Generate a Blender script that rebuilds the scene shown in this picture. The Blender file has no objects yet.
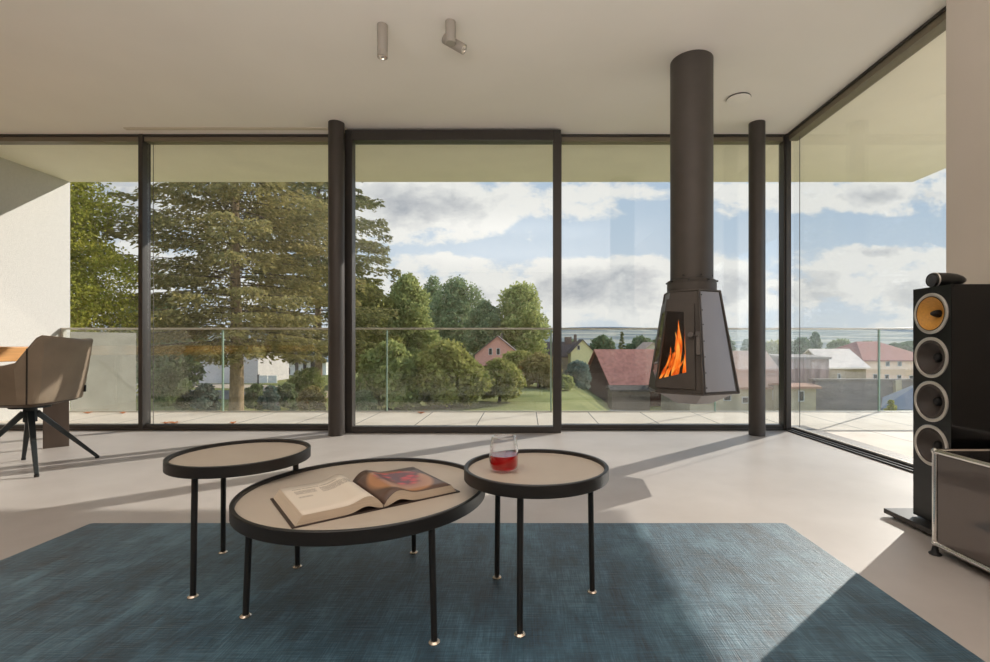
import bpy, bmesh, math, random
import numpy as np
from mathutils import Vector, Matrix

R = math.radians
PI = math.pi
scene = bpy.context.scene
COL = scene.collection

# ------------------------------------------------------------------ camera
F = 475.0            # focal length in pixels of the 990 px wide frame
EYE = 0.803
cam_d = bpy.data.cameras.new('camera')
cam_d.sensor_width = 36.0
cam_d.lens = F / 990.0 * 36.0
cam_d.shift_x = -31.0 / 990.0
cam_d.shift_y = 13.0 / 990.0
cam_d.clip_end = 9000
cam_d.clip_start = 0.05
cam = bpy.data.objects.new('camera', cam_d)
cam.location = (0, 0, EYE)
cam.rotation_euler = (PI / 2, 0, 0)
COL.objects.link(cam)
scene.camera = cam

vs = scene.view_settings
scene.display_settings.display_device = 'sRGB'
vs.view_transform = 'Standard'
vs.look = 'None'
vs.exposure = 0.06
vs.gamma = 1.0
vs.use_curve_mapping = False
cy = scene.cycles
cy.max_bounces = 12
cy.diffuse_bounces = 6
cy.glossy_bounces = 5
cy.transparent_max_bounces = 24
cy.use_denoising = True
cy.sample_clamp_indirect = 6.0
cy.caustics_reflective = False
cy.caustics_refractive = False


def at(px, py, Y):
    return Vector(((px - 526) / F * Y, Y, EYE + (344 - py) / F * Y))


# ------------------------------------------------------------------ materials
def S(c):
    """sRGB 0-255 -> linear rgba"""
    out = []
    for v in c:
        v /= 255.0
        out.append(v / 12.92 if v <= 0.04045 else ((v + 0.055) / 1.055) ** 2.4)
    return (*out, 1.0)


def new_mat(name):
    m = bpy.data.materials.new(name)
    m.use_nodes = True
    nt = m.node_tree
    b = nt.nodes['Principled BSDF']
    return m, nt, b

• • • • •

EXERCISE:
Omit every picture, then repeat the remaining data exactly as it appears above.

RESULT:
Generate a Blender script that rebuilds the scene shown in this picture. The Blender file has no objects yet.
import bpy, bmesh, math, random
import numpy as np
from mathutils import Vector, Matrix

R = math.radians
PI = math.pi
scene = bpy.context.scene
COL = scene.collection

# ------------------------------------------------------------------ camera
F = 475.0            # focal length in pixels of the 990 px wide frame
EYE = 0.803
cam_d = bpy.data.cameras.new('camera')
cam_d.sensor_width = 36.0
cam_d.lens = F / 990.0 * 36.0
cam_d.shift_x = -31.0 / 990.0
cam_d.shift_y = 13.0 / 990.0
cam_d.clip_end = 9000
cam_d.clip_start = 0.05
cam = bpy.data.objects.new('camera', cam_d)
cam.location = (0, 0, EYE)
cam.rotation_euler = (PI / 2, 0, 0)
COL.objects.link(cam)
scene.camera = cam

vs = scene.view_settings
scene.display_settings.display_device = 'sRGB'
vs.view_transform = 'Standard'
vs.look = 'None'
vs.exposure = 0.06
vs.gamma = 1.0
vs.use_curve_mapping = False
cy = scene.cycles
cy.max_bounces = 12
cy.diffuse_bounces = 6
cy.glossy_bounces = 5
cy.transparent_max_bounces = 24
cy.use_denoising = True
cy.sample_clamp_indirect = 6.0
cy.caustics_reflective = False
cy.caustics_refractive = False


def at(px, py, Y):
    return Vector(((px - 526) / F * Y, Y, EYE + (344 - py) / F * Y))


# ------------------------------------------------------------------ materials
def S(c):
    """sRGB 0-255 -> linear rgba"""
    out = []
    for v in c:
        v /= 255.0
        out.append(v / 12.92 if v <= 0.04045 else ((v + 0.055) / 1.055) ** 2.4)
    return (*out, 1.0)


def new_mat(name):
    m = bpy.data.materials.new(name)
    m.use_nodes = True
    nt = m.node_tree
    b = nt.nodes['Principled BSDF']
    return m, nt, b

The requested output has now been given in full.